Tomorrow we are looking at chairs and a kitchen table in Santa Rosa. Looks like a cute little set. The only problem – once again – how do I fit this in my car? Strapping the table to the top of my small SUV doesn’t seem practical but I guess it’s better than renting a truck or a hauling service. Remember when we were moving to Portland and planned to use the company “Two Hunks and a Truck?” Well now I found someone who delivers Craigslists purchases, called “A Man with a Van” – amazing, isn’t it? No matter what you need, you can find it.  So if all else fails, or we can't quite get the table tied down securely, "the Man" will be getting a call from me.

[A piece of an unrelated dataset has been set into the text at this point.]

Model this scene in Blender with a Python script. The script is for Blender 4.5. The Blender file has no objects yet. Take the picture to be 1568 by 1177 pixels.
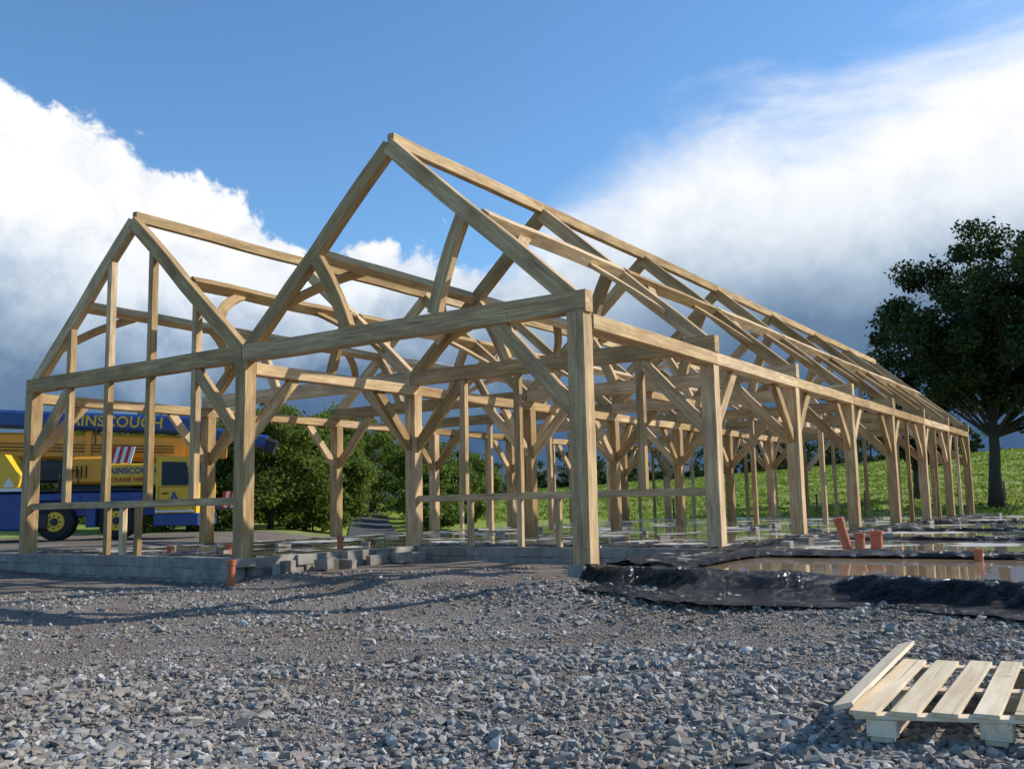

I believe that once I have acquired all of the home furnishings and adornments I feel necessary to make my space feel somewhat “complete” I could write a small book about my Craigslist adventures. The people that we have met have never failed to surprise me.  Sometimes that surprise is like “Oh, I love it, you shouldn’t have!” Feel good surprise, and sometimes it is more like, “OMG, how old is that milk I just guzzled right out of the carton??”  But one thing I really like is that everything comes with a story. And being a Feng Shui practitioner, everything has a heart and everyone has a story.  Some are worth hearing and other's can put you to sleep.  It's uncanny how you can get a positive or negative reaction almost immediately upon seeing the home, meeting the people, and seeing the actual item.  There has to be some kind of connection to all three.  When bringing something "used" back home it has to come with a pretty postive story.  And positive stories almost always include a very happy ending.